Fellow in Research Area 2: "Travelling Matters"

February – September 2021

Project  "Transnational Representations of War and Migration in Theatre and Literature"

Performing Victimhood

The postdoctoral project Performing Victimhood explores contemporary victimhood narratives and their political function as founding myths of nation-states by exploring their treatment specifically within theatre and performance. One particular focus are victimhood narratives of the South Slavic region. The political function of such founding myths in the construction of collective identities has been a research focus of South Eastern European Studies for quite some time already. The instrumentalisation of victimhood narratives in the process of South Slavic nation-state formations, also in the context of Yugoslavia’s breakup and the Yugoslav Wars, has been explored, but less attention has been given to victimhood narratives and performances in the South Slavic regions today and their current contexts. The project’s aim is to explore the discursive role of theatre and performance in the South Slavic region in forming or questioning current victimhood narratives. Furthermore, the research will grow into a comparative study, examining current victimhood narratives of other regions and cultures and their reflections in the performative arts.

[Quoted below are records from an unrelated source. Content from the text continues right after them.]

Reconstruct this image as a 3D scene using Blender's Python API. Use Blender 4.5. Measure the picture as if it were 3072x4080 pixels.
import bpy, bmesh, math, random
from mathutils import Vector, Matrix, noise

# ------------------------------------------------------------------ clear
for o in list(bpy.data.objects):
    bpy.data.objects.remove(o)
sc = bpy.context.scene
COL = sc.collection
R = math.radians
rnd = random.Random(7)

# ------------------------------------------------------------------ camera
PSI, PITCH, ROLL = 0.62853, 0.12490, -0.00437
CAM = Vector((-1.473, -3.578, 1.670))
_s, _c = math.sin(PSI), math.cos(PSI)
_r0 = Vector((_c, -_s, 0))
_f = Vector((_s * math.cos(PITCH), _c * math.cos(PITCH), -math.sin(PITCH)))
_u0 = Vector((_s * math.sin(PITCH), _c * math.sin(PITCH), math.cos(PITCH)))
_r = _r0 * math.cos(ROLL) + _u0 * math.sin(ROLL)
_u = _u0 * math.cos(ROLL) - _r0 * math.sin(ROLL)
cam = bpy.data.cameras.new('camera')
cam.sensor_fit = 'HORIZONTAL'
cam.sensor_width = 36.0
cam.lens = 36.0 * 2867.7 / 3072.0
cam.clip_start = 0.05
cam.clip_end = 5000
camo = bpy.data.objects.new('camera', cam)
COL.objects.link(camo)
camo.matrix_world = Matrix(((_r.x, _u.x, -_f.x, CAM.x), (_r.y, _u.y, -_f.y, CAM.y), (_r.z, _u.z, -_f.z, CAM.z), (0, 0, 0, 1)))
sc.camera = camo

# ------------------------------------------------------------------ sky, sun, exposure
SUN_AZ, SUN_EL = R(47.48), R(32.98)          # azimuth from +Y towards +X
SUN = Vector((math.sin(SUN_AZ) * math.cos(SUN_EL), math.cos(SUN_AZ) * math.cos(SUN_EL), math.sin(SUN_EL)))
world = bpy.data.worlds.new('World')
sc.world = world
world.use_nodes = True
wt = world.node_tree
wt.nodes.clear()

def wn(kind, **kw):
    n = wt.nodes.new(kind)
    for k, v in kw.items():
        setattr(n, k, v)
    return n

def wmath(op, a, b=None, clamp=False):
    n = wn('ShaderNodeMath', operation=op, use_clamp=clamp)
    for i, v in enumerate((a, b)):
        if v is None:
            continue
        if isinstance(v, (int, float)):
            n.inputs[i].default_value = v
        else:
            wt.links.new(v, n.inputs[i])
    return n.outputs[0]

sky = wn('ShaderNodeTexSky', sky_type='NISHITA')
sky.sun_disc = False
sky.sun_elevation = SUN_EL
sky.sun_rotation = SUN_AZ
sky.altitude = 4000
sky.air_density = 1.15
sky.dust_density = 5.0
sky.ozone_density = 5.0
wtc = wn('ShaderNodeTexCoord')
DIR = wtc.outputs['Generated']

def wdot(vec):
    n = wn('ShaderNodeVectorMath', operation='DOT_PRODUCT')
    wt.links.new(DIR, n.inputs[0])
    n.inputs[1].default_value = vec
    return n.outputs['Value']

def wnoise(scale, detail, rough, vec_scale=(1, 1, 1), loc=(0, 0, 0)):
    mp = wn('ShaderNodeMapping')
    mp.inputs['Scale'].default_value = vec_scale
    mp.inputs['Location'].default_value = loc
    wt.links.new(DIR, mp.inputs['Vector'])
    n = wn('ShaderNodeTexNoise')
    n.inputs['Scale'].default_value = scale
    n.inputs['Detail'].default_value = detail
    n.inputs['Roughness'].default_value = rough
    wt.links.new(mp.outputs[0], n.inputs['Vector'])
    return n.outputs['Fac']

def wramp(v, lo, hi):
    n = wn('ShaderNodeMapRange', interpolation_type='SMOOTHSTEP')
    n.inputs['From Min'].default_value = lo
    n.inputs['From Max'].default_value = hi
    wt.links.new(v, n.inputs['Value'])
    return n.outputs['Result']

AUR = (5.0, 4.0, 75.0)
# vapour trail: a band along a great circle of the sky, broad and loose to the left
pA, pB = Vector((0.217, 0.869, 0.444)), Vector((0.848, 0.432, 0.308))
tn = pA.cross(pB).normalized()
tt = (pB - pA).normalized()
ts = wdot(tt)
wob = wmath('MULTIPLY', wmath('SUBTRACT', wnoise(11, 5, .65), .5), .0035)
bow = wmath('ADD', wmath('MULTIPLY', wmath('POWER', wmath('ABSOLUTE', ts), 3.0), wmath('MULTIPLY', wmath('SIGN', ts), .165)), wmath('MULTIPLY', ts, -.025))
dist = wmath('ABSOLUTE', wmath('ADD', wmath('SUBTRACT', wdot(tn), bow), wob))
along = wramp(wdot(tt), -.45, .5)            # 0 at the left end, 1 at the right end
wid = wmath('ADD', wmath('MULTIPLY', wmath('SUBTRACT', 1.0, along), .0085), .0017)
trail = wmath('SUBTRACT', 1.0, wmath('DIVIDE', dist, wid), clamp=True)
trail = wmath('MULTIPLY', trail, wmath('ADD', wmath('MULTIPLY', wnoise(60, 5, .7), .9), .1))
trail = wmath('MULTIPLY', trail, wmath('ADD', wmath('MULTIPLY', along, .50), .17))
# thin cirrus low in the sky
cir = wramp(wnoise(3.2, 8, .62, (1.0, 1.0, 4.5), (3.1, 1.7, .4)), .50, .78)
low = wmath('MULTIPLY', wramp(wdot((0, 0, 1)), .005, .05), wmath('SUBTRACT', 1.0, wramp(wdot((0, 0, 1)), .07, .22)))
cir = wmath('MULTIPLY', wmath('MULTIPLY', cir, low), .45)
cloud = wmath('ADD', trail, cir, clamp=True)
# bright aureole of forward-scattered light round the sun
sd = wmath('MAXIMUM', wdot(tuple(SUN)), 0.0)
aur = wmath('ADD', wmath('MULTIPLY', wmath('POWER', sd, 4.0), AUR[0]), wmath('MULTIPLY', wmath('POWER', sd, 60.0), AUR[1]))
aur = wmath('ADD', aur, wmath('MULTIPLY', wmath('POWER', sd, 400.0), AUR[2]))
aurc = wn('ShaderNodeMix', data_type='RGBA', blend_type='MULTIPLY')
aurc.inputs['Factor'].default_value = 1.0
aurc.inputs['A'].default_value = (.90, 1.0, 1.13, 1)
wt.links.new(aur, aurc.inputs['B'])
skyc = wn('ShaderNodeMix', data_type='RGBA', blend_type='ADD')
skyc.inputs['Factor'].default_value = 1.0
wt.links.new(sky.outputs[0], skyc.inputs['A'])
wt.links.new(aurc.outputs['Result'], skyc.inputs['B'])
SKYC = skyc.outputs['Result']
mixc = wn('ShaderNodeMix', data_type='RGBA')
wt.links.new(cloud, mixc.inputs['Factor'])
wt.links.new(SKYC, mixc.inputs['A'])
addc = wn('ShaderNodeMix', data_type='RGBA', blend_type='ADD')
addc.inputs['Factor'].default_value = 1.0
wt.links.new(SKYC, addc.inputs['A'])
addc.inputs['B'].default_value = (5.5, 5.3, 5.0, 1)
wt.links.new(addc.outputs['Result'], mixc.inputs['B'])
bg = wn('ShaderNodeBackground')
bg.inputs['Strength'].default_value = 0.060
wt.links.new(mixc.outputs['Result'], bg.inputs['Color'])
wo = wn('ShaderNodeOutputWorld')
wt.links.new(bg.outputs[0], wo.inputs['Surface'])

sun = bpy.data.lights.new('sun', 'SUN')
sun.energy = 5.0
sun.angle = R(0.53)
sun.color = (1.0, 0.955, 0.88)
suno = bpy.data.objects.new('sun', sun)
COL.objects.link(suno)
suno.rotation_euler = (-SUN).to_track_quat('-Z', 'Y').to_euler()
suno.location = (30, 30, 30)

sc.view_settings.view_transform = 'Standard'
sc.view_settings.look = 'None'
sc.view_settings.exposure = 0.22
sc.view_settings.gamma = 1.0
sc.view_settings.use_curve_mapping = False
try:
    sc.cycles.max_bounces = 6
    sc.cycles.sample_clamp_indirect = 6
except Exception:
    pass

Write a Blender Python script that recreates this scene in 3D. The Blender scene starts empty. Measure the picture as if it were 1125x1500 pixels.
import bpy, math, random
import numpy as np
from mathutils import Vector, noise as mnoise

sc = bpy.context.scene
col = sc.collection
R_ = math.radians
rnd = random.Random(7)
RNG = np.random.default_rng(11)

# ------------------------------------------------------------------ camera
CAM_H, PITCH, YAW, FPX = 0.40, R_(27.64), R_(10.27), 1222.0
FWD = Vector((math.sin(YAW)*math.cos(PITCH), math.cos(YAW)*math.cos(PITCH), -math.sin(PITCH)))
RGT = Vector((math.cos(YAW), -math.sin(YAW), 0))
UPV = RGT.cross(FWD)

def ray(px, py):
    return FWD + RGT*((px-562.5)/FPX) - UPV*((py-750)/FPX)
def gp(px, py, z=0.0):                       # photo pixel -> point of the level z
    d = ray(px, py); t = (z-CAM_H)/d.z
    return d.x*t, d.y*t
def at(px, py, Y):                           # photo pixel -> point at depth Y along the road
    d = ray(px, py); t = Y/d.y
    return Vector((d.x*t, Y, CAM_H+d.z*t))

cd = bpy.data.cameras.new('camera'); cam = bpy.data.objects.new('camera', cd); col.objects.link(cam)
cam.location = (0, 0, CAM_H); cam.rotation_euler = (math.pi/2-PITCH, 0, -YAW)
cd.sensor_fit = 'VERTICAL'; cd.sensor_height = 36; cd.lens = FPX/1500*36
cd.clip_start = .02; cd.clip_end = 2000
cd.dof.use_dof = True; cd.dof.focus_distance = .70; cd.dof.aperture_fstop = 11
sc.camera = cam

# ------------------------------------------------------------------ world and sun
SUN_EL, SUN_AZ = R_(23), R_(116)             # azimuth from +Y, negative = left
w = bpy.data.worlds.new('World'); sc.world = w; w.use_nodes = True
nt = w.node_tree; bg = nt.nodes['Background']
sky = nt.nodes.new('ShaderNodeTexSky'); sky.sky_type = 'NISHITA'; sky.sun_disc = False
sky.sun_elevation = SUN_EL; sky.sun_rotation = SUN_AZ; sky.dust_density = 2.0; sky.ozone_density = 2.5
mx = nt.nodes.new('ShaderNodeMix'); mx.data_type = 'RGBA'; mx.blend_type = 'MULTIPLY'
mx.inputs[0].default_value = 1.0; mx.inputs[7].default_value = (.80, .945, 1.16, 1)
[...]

Senad Halilbašić, born in 1988 in Tuzla (Bosnia and Herzegovina), is an Austrian theatre scholar and screenwriter. He is currently working as a postdoctoral assistant at the Department of Slavonic Studies at the University of Vienna. In March 2019 he obtained his PhD for his dissertation on Wartime Theatre in Bosnia and Herzegovina 1992 – 1995 at the Department for Theatre, Film and Media Studies at the University of Vienna. The thesis was the first study on theatre activities during the war in Bosnia. Halilbašić recently co-edited the volume “Theatre in the Context of the Yugoslav Wars” (together with Stefan Hulfeld and Jana Dolečki; Palgrave Macmillan), which is the first comparative book dealing with theatre activities in the entire former Yugoslavia in the years of the country’s breakup from 1991-1999. Between 2014 and 2018, he was a student assistant at the Department for Theatre Studies (Vienna). In 2016 he received the Marietta Blau Scholarship from the Austrian Exchange Service OeAd, which allowed him to spend a year in Bosnia and Herzegovina, Croatia and Serbia. Halilbašić also writes screenplays. His most recent film credits include the thriller 7500 by Patrick Vollrath, which premiered at the Locarno Film Festival. Before that, Halilbašić co-wrote various documentaries as well as the short film Everything will be okay, which was nominated for an Academy Award (Oscar®). He has been working as a postdoctoral assistant at the Department of Slavonic Studies since April 2019. In February 2020 he was awarded the prestigious New Scholar Prize of the Südosteuropa Gesellschaft (South East European Society, Munich) for his PhD thesis. In October 2020 he was the recipient of the Max Herrmann Dissertation Award (Society of Theatre Historiography, Berlin) and will be awarded the Josef Krainer Award (Steirisches Gedenkwerk, Graz) in 2021.